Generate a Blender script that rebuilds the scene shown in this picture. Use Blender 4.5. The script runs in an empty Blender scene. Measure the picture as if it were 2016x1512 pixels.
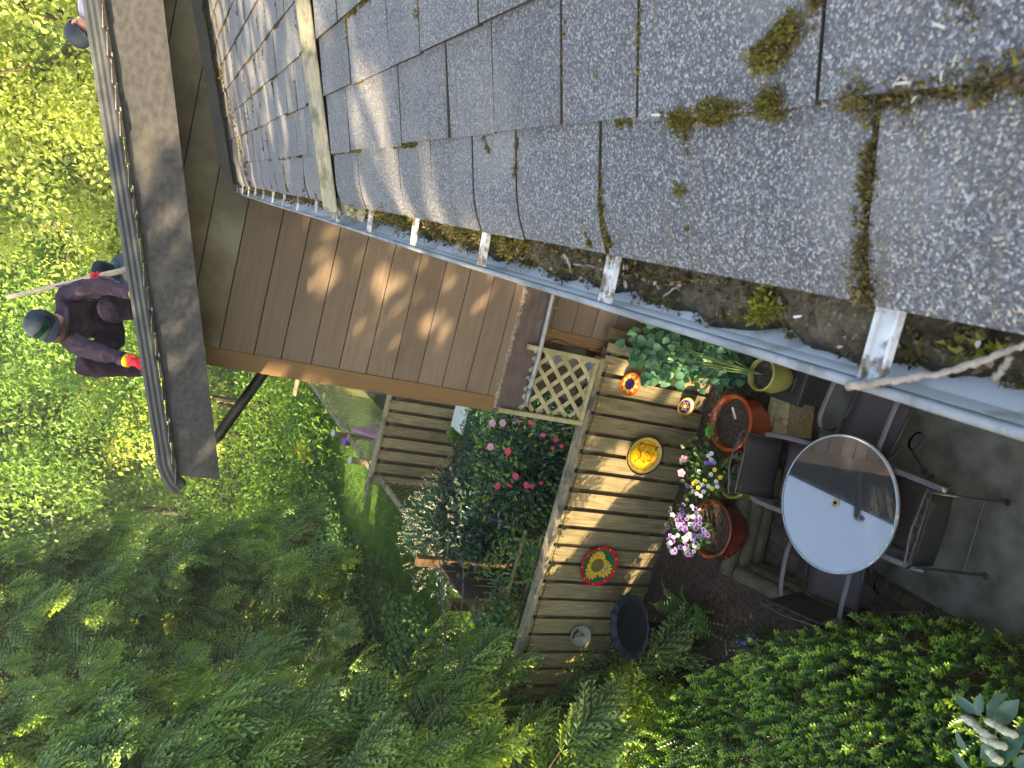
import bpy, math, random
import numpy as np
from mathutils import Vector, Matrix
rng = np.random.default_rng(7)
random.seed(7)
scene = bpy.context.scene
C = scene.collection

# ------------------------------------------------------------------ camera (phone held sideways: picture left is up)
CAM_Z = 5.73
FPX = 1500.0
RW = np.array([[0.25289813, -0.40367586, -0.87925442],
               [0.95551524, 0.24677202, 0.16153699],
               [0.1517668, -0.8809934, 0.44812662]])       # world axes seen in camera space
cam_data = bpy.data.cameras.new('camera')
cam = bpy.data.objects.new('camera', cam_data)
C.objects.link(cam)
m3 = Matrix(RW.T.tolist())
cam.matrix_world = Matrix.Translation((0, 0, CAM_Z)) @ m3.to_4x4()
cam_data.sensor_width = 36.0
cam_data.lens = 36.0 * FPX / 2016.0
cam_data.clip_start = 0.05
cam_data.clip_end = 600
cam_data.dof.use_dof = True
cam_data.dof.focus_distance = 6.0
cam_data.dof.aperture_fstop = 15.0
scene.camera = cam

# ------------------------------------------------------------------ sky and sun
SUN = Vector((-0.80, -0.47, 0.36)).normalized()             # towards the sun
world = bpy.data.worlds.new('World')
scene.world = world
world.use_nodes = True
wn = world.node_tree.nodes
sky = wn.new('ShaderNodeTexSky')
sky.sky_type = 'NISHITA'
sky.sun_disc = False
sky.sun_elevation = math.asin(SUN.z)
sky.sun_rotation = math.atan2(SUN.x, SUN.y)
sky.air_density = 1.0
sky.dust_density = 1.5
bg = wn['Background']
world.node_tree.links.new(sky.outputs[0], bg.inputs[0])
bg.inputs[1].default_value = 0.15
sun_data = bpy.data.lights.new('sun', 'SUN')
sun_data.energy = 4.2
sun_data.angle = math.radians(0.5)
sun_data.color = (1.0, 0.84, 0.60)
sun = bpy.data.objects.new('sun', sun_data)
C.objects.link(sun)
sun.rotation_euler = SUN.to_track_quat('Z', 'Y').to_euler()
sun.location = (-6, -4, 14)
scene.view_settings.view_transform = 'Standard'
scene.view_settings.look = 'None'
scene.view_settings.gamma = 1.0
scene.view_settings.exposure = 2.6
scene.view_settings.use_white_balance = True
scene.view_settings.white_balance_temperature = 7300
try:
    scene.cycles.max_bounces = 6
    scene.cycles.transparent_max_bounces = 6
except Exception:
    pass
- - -
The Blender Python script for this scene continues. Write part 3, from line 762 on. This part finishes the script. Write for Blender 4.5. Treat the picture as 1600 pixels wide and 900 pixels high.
- - -
■ **Written exercise**: Exactly and only the lines from the line with "Generate a Blender" to the line with "scene.camera = cam", both ends included, should be echoed. Do not carry over the pictures.

■ **Final result**:
Generate a Blender script that rebuilds the scene shown in this picture. Use Blender 4.5. The script runs in an empty Blender scene. Measure the picture as if it were 2016x1512 pixels.
import bpy, math, random
import numpy as np
from mathutils import Vector, Matrix
rng = np.random.default_rng(7)
random.seed(7)
scene = bpy.context.scene
C = scene.collection

# ------------------------------------------------------------------ camera (phone held sideways: picture left is up)
CAM_Z = 5.73
FPX = 1500.0
RW = np.array([[0.25289813, -0.40367586, -0.87925442],
               [0.95551524, 0.24677202, 0.16153699],
               [0.1517668, -0.8809934, 0.44812662]])       # world axes seen in camera space
cam_data = bpy.data.cameras.new('camera')
cam = bpy.data.objects.new('camera', cam_data)
C.objects.link(cam)
m3 = Matrix(RW.T.tolist())
cam.matrix_world = Matrix.Translation((0, 0, CAM_Z)) @ m3.to_4x4()
cam_data.sensor_width = 36.0
cam_data.lens = 36.0 * FPX / 2016.0
cam_data.clip_start = 0.05
cam_data.clip_end = 600
cam_data.dof.use_dof = True
cam_data.dof.focus_distance = 6.0
cam_data.dof.aperture_fstop = 15.0
scene.camera = cam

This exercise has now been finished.